Dicte
When looking through the TV series available to stream on Netflix and coming upon this, the last thing in the world I would have thought this word was would have been a woman’s name. But that is what it is, and it must be a fairly common one in Denmark. No one, when introduced to Dicte Svendsen, says “What a strange name!” Dicte is a reporter for a newspaper in Aarhus, and is played by a woman with a name even more exotic-sounding to me: Iben Hjejle (EE-behn YAY-leh) She has, naturally, a penchant for getting into trouble, sparring with police detective John Wagner. (Now there’s an exotic name!) She has a lot of issues to deal with, mostly centering around being forced by her Jehovah’s Witless parents to give up a child at the age of sixteen.

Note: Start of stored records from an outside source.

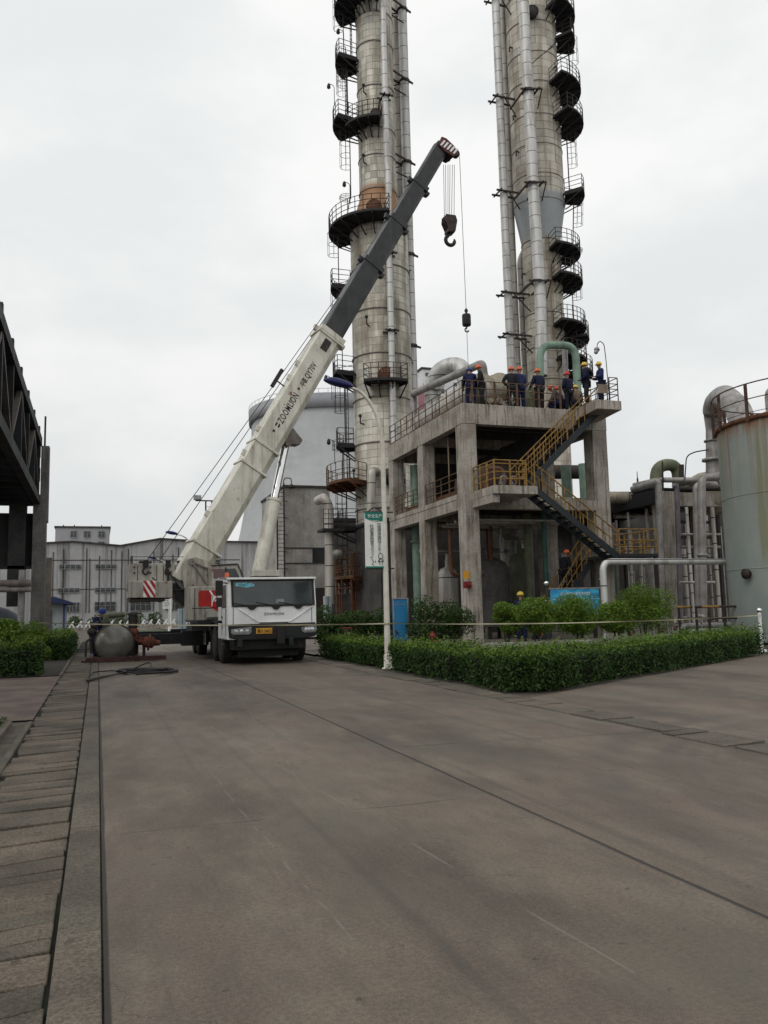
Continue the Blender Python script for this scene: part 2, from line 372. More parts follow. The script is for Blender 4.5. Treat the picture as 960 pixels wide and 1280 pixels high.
# ------------------------------------------------------------------ ground, road, paving
def road_mat():
    t = NT('road_concrete'); o = t.xyz(); v = t.vec()
    w = t.math('MULTIPLY', t.math('SUBTRACT', t.noise(t.vec((1.5, .6, 1)), 1., 4), .5), .09)
    big = t.noise(t.vec((.55, .16, 1)), 1., 6, .62)
    mid = t.noise(t.vec((1.6, .7, 1)), 1., 6, .65)
    fine = t.noise(v, 38, 4, .7); grit = t.noise(v, 130, 2, .6)
    c = t.mix(t.maprange(big, .34, .68), (.138, .109, .083), (.074, .060, .048))
    c = t.mix(t.math('MULTIPLY', t.maprange(mid, .46, .70), .45), c, (.178, .155, .118))
    dk = t.noise(t.vec((.9, .35, 1)), 1.3, 7, .7)
    c = t.mix(t.math('MULTIPLY', t.maprange(dk, .5, .72), .42), c, (.034, .028, .025))
    pk = t.noise(t.vec((.25, .12, 1)), 2.1, 3)
    c = t.mix(t.math('MULTIPLY', t.maprange(pk, .5, .7), .4), c, (.15, .105, .085))
    c = t.mix(.5, c, t.mix(t.maprange(fine, .3, .7), (.6, .6, .6), (1.4, 1.4, 1.4)), 'MULTIPLY')
    c = t.mix(.5, c, t.mix(t.maprange(grit, .3, .7), (.55, .55, .55), (1.45, 1.42, 1.38)), 'MULTIPLY')
    pat = t.noise(t.vec((3.2, 1.7, 1)), 1., 7, .75); c = t.mix(t.math('MULTIPLY', t.maprange(pat, .42, .66), .30), c, (.052, .047, .040))
    sp = t.noise(v, 5.5, 5, .7); c = t.mix(t.math('MULTIPLY', t.maprange(sp, .63, .70), .7), c, (.030, .026, .023))
    ol = t.noise(t.vec((.5, .3, 1)), 1.7, 4); c = t.mix(t.math('MULTIPLY', t.maprange(ol, .5, .66), .4), c, (.095, .092, .07))
    vo = t.node('ShaderNodeTexVoronoi', feature='DISTANCE_TO_EDGE'); wv = t.node('ShaderNodeVectorMath', operation='ADD'); t.l.new(t.vec((.16, .12, .1)), wv.inputs[0])
    nn = t.node('ShaderNodeTexNoise'); t.l.new(v, nn.inputs['Vector']); nn.inputs['Scale'].default_value = 1.3; nn.inputs['Detail'].default_value = 6; sc_ = t.node('ShaderNodeVectorMath', operation='SCALE'); t.l.new(nn.outputs[1], sc_.inputs[0]); sc_.inputs['Scale'].default_value = .22; t.l.new(sc_.outputs[0], wv.inputs[1]); t.l.new(wv.outputs[0], vo.inputs['Vector'])
    hair = t.math('MULTIPLY', t.maprange(vo.outputs[0], .0006, .0022, 1, 0), t.maprange(t.noise(v, .5, 2), .48, .56)); c = t.mix(t.math('MULTIPLY', hair, .75), c, (.02, .017, .015))
    ty = t.noise(t.vec((5.5, .05, 1)), 1., 3); c = t.mix(t.math('MULTIPLY', t.maprange(ty, .55, .7), .3), c, (.04, .036, .033))
    # tyre scrub marks: rings round a turning centre
    dx = t.math('SUBTRACT', o[0], 9.2); dy = t.math('SUBTRACT', o[1], 4.2)
    rad = t.math('SQRT', t.math('ADD', t.math('MULTIPLY', dx, dx), t.math('MULTIPLY', dy, dy)))
    rn = t.node('ShaderNodeTexNoise', noise_dimensions='1D'); t.l.new(rad, rn.inputs['W']); rn.inputs['Scale'].default_value = 1.4; rn.inputs['Detail'].default_value = 6
    ringm = t.math('MULTIPLY', t.maprange(rad, 2.4, 3.2), t.maprange(rad, 5.2, 6.2, 1, 0))
    ringm = t.math('MULTIPLY', ringm, t.math('MULTIPLY', t.maprange(rn.outputs[0], .45, .68), t.maprange(mid, .35, .6)))
    c = t.mix(t.math('MULTIPLY', ringm, .55), c, (.05, .044, .04))
    def line(pos, width, wob=1.):
        d = t.math('ABSOLUTE', t.math('SUBTRACT', t.math('ADD', o[0], t.math('MULTIPLY', w, wob)), pos))
        return t.maprange(d, width*.4, width, 1, 0)
    def cross(pos, width, slope=0.):
        y = t.math('ADD', o[1], t.math('MULTIPLY', w, 1.6)); y = t.math('ADD', y, t.math('MULTIPLY', o[0], slope))
        return t.maprange(t.math('ABSOLUTE', t.math('SUBTRACT', y, pos)), width*.3, width, 1, 0)
    def within(a, b, k=0): return t.math('MULTIPLY', t.math('GREATER_THAN', o[k], a), t.math('LESS_THAN', o[k], b))
    cracks = line(3.15, .024, .5)
    for e in (line(.06, .02, .35), line(6.55, .02, .6)): cracks = t.math('MAXIMUM', cracks, e)
    brk = t.maprange(t.noise(v, 1.1, 3), .42, .56)
    for y0 in (6.5, 12.2, 18.0, 24.0, 30.0):
        cr = t.math('MULTIPLY', t.math('MULTIPLY', cross(y0, .016), within(.06, 3.15)), brk); cracks = t.math('MAXIMUM', cracks, t.math('MULTIPLY', cr, .7))
    for y0 in (9.6, 15.8, 21.5):
        cr = t.math('MULTIPLY', t.math('MULTIPLY', cross(y0, .03, .12), within(3.15, 6.6)), brk); cracks = t.math('MAXIMUM', cracks, t.math('MULTIPLY', cr, .6))
    c = t.mix(t.math('MULTIPLY', cracks, .9), c, (.018, .015, .013))
    # one long pale scrape left by something dragged
    sc = t.math('ABSOLUTE', t.math('SUBTRACT', t.math('ADD', o[0], t.math('MULTIPLY', w, .8)), t.math('ADD', t.math('MULTIPLY', o[1], -.075), 2.42)))
    sm = t.math('MULTIPLY', t.maprange(sc, .002, .010, 1, 0), within(3.2, 15.5, 1)); sm = t.math('MULTIPLY', sm, t.maprange(t.noise(t.vec((1, .5, 1)), 2.2, 4), .42, .6))
    c = t.mix(t.math('MULTIPLY', sm, .42), c, (.24, .215, .20))
    for a_, b_, y0, y1, al in ((-.02, 1.25, 4., 9., .3), (.09, 1.1, 7., 17., .28), (-.19, 3.9, 5., 11., .25), (.03, 4.4, 4., 13., .22)):
        s2 = t.math('ABSOLUTE', t.math('SUBTRACT', t.math('ADD', o[0], t.math('MULTIPLY', w, 1.4)), t.math('ADD', t.math('MULTIPLY', o[1], a_), b_)))
        m2 = t.math('MULTIPLY', t.math('MULTIPLY', t.maprange(s2, .002, .012, 1, 0), within(y0, y1, 1)), t.maprange(t.noise(t.vec((1, .8, 1)), 3.1+b_, 4), .45, .6))
        c = t.mix(t.math('MULTIPLY', m2, al), c, (.25, .22, .20))
    h = t.math('SUBTRACT', t.math('MULTIPLY', grit, .3), cracks); t.bump(h, .45, .012)
    rr = t.maprange(big, .3, .7, .62, .82)
    return t.fin(c, rr, 0, .35)
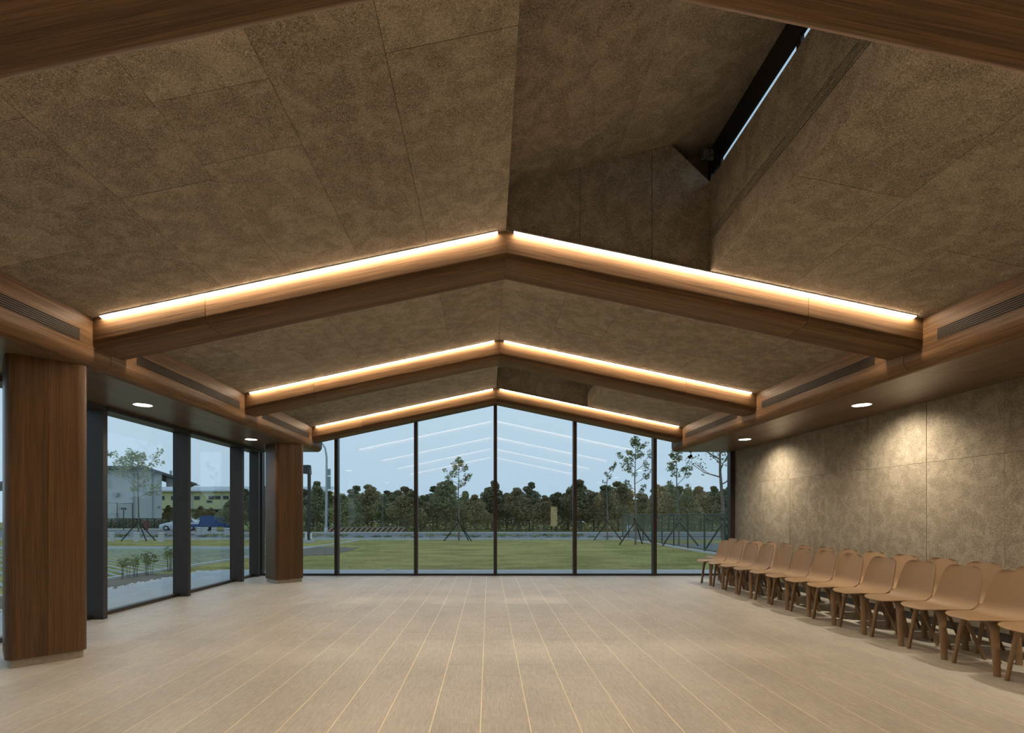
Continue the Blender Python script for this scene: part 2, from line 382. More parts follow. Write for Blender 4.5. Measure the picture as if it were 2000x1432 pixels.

One of the strengths of the series, I felt, was that only about half of each episode was devoted to solving the mystery of the week. The rest is filled with the personal lives of the main characters. Dicte has strong friendships with two women, and problems with both her philandering ex-husband, her nineteen-year-old daughter, and her current lover. These are explored well, and Dicte does not always come off as a great mother or friend.
This one continues a streak we have been on of seeing TV series that are based in smaller towns of the country of origin. Foyle’s War was set in Hastings, Henning Mankell’s Wallander is in Ystad, Inspector George Gladlyin Northumbria, and this one in Aarhus. It’s a pleasant change from the usual settings of London, Stockholm, or Copenhagen.